There are still moments of uncertainty. Moments where sharing feels heavy, where reactions from others can feel unpredictable. “People don’t always know how to respond to something like this,” she says. “And sometimes, that can still affect me.”

But there is also something else, something that has emerged alongside the work. “I have never felt this happy about doing something in five years,” she says quietly.

It is not a contradiction. It is something more nuanced: the coexistence of grief and purpose. “I think I’ve only completely accepted my loss now that I’ve started this work,” she reflects.

Photo: The Third Place

The Quiet Shift

There are signs, she believes, that things are changing…especially among younger people. “I do see the shift,” she says. “Our generation is far better at talking about mental health.”

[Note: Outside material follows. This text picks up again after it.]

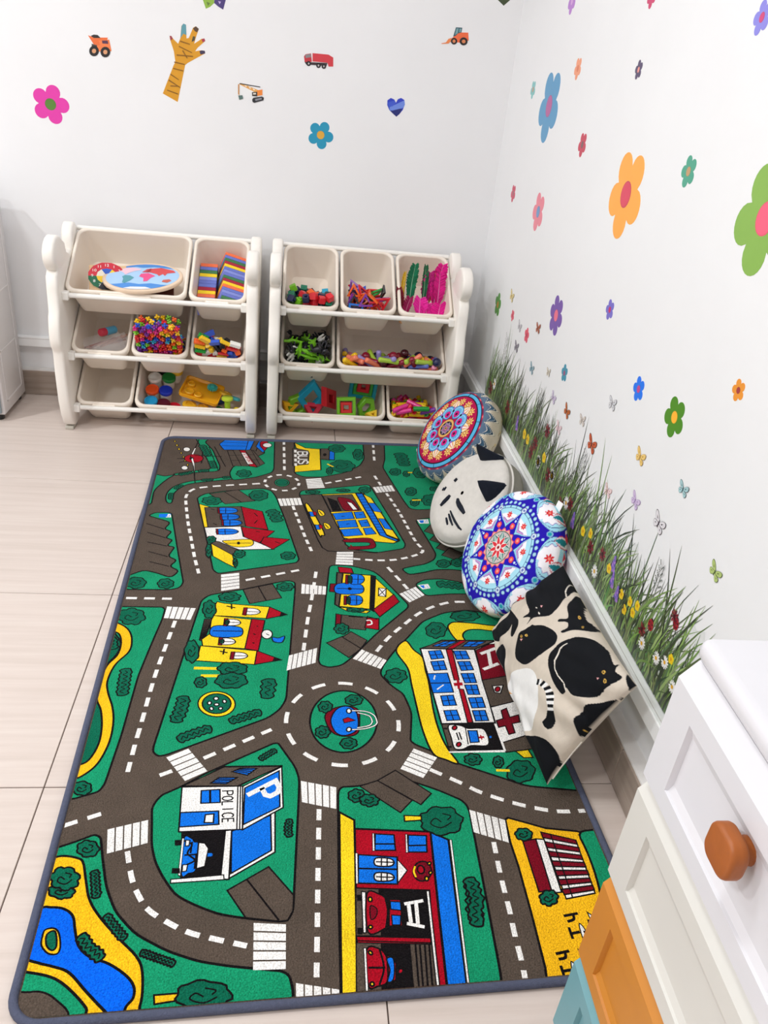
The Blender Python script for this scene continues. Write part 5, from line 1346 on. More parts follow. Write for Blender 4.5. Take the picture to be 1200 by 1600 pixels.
def pillow_pt(u, v, side, hf=.075, hb=.05):
    pu = u-.05*(u-.5)*(4*v*(1-v)); pv = v-.05*(v-.5)*(4*u*(1-u))
    P = (QA*(1-pu)[..., None]+QD*pu[..., None])*(1-pv)[..., None]+(QB*(1-pu)[..., None]+QC*pu[..., None])*pv[..., None]
    n = np.cross(QD-QA, QB-QA); n /= np.linalg.norm(n); n = n if n[0] < 0 else -n; e = np.clip(16*u*(1-u)*v*(1-v), 0, 1)
    wr = .0035*(np.sin(23*u+9*np.sin(5*v))+np.sin(31*v+7*np.sin(4*u+1)))*(1-e)*np.minimum(1, e*8)+.0018*np.sin(14*(u+v)+3*np.sin(6*u))*e**.5
    return P+n*((hf*e**.45+wr) if side > 0 else -hb*e**.5)[..., None]
def inpoly(px, py, poly):
    c = np.zeros(len(px), bool); n = len(poly)
    for i in range(n):
        x0, y0 = poly[i-1]; x1, y1 = poly[i]
        if y0 == y1: continue
        c ^= ((y0 > py) != (y1 > py)) & (px < (x1-x0)*(py-y0)/(y1-y0)+x0)
    return c
NU = 340; g = np.linspace(0, 1, NU+1); uu, vv = np.meshgrid(g, g)
CC = Paint(uu.size, '#cfc3b4'); KC = dict(k='#0d0f14', w='#eceae8', l='#e4dccf', y='#d8ac50', p='#e8a8a8', o='#e09a34')
for s in CATS:
    pl = list(zip(s[1::2], s[2::2])); a = np.array(pl)
    if len(pl) > 8 and s[0] in 'kw': pl = [tuple(q) for q in catmull(pl, True, 4)]
    CC.put(inpoly(uu.ravel()*1000, vv.ravel()*1000, pl), KC[s[0]])
sc_ = tag(bpy.data.objects.new('cat_print_cushion', None), 'square beige cushion printed with black cats and one white cat, nearest the drawers', 'cushion', 'cushions leaning on the side wall'); COL.objects.link(sc_); org = (QA+QD+QB+QC)/4; sc_.location = org
Vf = pillow_pt(uu, vv, 1).reshape(-1, 3)-org; F = [(j*(NU+1)+i, j*(NU+1)+i+1, (j+1)*(NU+1)+i+1, (j+1)*(NU+1)+i) for j in range(NU) for i in range(NU)]
me = bpy.data.meshes.new('front_cover'); me.from_pydata(Vf.tolist(), [], F); me.polygons.foreach_set('use_smooth', [True]*len(F)); me.materials.append(M_COTTON); vcolors(me, CC.c); link('front_cover', me, sc_)
gb = np.linspace(0, 1, 61); ub, vb = np.meshgrid(gb, gb); Vb = pillow_pt(ub, vb, -1).reshape(-1, 3)-org
me = bpy.data.meshes.new('back_cover'); me.from_pydata(Vb.tolist(), [], [(j*61+i, (j+1)*61+i, (j+1)*61+i+1, j*61+i+1) for j in range(60) for i in range(60)]); me.polygons.foreach_set('use_smooth', [True]*3600); me.materials.append(mat('beige cotton', '#d2c7b9', .9, .05, 40, bump=.3, bscale=600)); link('back_cover', me, sc_)
zp = [pillow_pt(np.array(1.0), np.array(v_), 1)-org for v_ in np.linspace(.06, .42, 20)]
MB().tube([tuple(p+np.array([.002, .000, -.001])) for p in zp], .0016, 6).build('zip_edge', mat('zip tape', '#ddd6ca', .8), sc_, 60)

# ------------------------------------------------------------------ white plastic cabinet at the far left
M_CABW = mat('cabinet plastic', '#d5d1d1', .4, .02, 6); M_CABF = mat('cabinet drawer plastic', '#8d9aa0', .45, .03, 6)
cb = thing('plastic_cabinet', 'white plastic drawer cabinet against the back wall, cut by the photo edge', 'cabinet', (-1.95, -.18, 0)); cx, cy = -1.95, -.18
MB().rbox((-.248, -.118, .022), (.248, .118, .742), .006).build('body', M_CABW, cb, 50)
pan = MB()
for a, b in (((.2475, -.085, .06), (.2495, .085, .068)), ((.2475, -.085, .06), (.2495, -.078, .70)), ((.2475, .078, .06), (.2495, .085, .70)), ((.2475, -.085, .692), (.2495, .085, .70)), ((.2475, -.085, .24), (.2495, .085, .246)), ((.2475, -.085, .43), (.2495, .085, .436))): pan.rbox(a, b, .0012, 1)
pan.build('side_ribs', mat('cabinet rib', '#dedada', .35), cb)
for i in range(4):
    d = MB().rbox((-.24, -.132, .03+i*.178), (.24, -.118, .2+i*.178), .006).build('drawer', M_CABF, cb, 50); MB().rbox((-.06, -.142, .15+i*.178), (.06, -.132, .168+i*.178), .004).build('handle', M_CABW, d, 50)
for x in (-.22, .22):
    for y in (-.095, .095): MB().lathe([(.014, 0), (.016, .003), (.016, .024)], 14, Matrix.Translation((x, y, 0))).build('foot', plastic('#1c1c1e'), cb, 40)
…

But the work, she adds, is far from complete. “We’ve never been equipped with emotional understanding the way we are with other skills,” she explains. “So there’s a lot to unlearn and a lot to learn.”

That is, perhaps, where The Third Place situates itself, not as a solution, but as a beginning…a place where showing up imperfectly is not only allowed, but expected.

If there’s one thing Aroma wants a young person to know, it is this: “There are always more people willing to help you than you think,” she says. “You just have to ask.”

It is a simple sentence. But it carries the weight of lived experience. “When you’re struggling, it’s very easy to think you have nobody,” she continues. “Those who love you would never be burdened by you asking for help.”

What Comes Next

The Third Place is still evolving. Right now, its gatherings are based in Islamabad. But Aroma is already looking toward expansion, to Lahore, and beyond. More importantly, she is listening.

“My biggest goal is to understand what people want connection and community to look like,” she says. “I don’t want this to be just my personal experience…I want it to belong to everyone.”

There is a careful balance she hopes to strike: between awareness and ease, between depth and accessibility.

“I want to give people something that feels worth showing up for,” she says. “Something that makes space for both conversation and joy.” Because, in the end, that is what The Third Place is trying to offer, not just a response to loss, but a reimagining of how we live alongside one another.

“Some dreams are about the life you want for yourself,” Aroma states. “And some are about the world you want to help create.”